Seminar

Tuesday 10 March 2020
6:00pm – 7:00pm

British Management of Territorial Disputes and Lessons for the Japanese Government

Drinks reception: 7:00pm – 8:00pm

13/14 Cornwall Terrace, Outer Circle (entrance facing Regent's Park), London NW1 4QP

Organised by the Daiwa Anglo-Japanese Foundation

The three territorial disputes Japan has with its neighbours remain important factors of discord in Northeast Asia. They originated in Japan’s imperial expansion in the past and remain unresolved because of its sensitive public opinion in the present. The United Kingdom has richer experience of territorial disputes. It has settled many territorial disputes in the past and maintains five territorial disputes to date, from which the Japanese government should take some lessons. The Japanese government should learn from the effective use of international judicial procedures by the British government in the past, the most successful case being the Minquiers-Ecrehos case with the French government in 1953. The Japanese government should also learn from the British government’s failures: most recently, the defeat in the Chagos Islands case. The ICJ declared on 25 February 2019 that the British government should terminate its colonial occupation of the Chagos Islands as soon as possible, which had seemed to be completely under British sovereignty until then. Professor Tetsuya Toyoda discussed the standard of the Chagos Islands judgment, and how it may seriously affect Japan’s legal claims to Senkaku/Diaoyu and Dokdo/Takeshima.

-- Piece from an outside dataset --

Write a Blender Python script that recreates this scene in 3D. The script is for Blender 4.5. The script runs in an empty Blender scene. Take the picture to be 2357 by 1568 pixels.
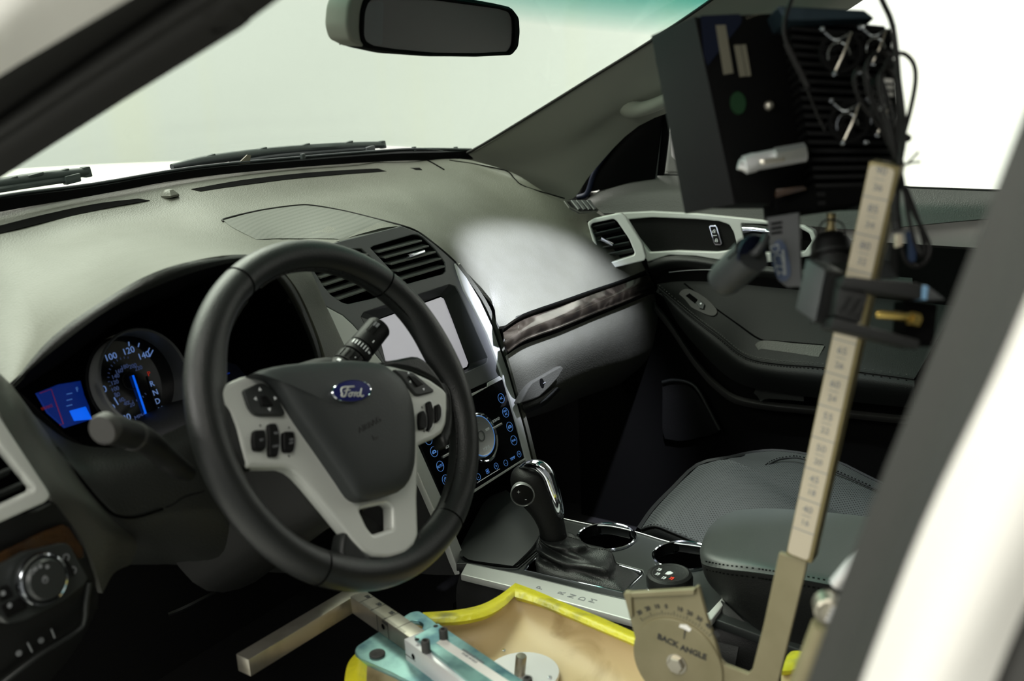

Presentation by Professor Toyoda

A video of the seminar can be found here:

About the contributors

Professor Tetsuya Toyoda

Professor Tetsuya Toyoda is Professor of International Law and the Director of the Institute for Asian Studies and Regional Collaboration at Akita International University (AIU) in Japan. He has been teaching international law and international organizations at AIU since 2007, with interruptions for his fellowship at the Woodrow Wilson International Center for Scholars at Washington, D.C. in the U.S.A. from August 2013 to April 2014 and the Margaret Thatcher Japan Foundation fellowship at the University of Buckingham in the U.K. from January to August 2019. Before joining AIU, he was a project researcher at the University of Tokyo (2006-2007) and an official of the Ministry of Foreign Affairs (1994-2000). He graduated from the University of Tokyo and obtained his Diplôme d’études approfondies from the University of Paris II-Panthéon-Assas in France. He was a visiting lecturer at the Far Eastern Federal University in Russia in 2011-2015 and at the University of New South Wales in Australia in 2015-2018, and also has given lectures and talks at Wuhan University (2009), Moscow State University (2011), Seoul National University (2012), UC Berkeley (2013), Georgetown University (2013), Vietnamese National University of Humanities at Hanoi (2013), National University of Laos (2013), Hong Kong Baptist University (2014), Stanford University (2014) and the University of Indonesia (2015). Author of a book the early history of international law theories, Theory and Politics of the Law of Nations (The Hague: Martinus Nijhoff, 2011), he is now preparing a book on territorial disputes in the comparative perspective.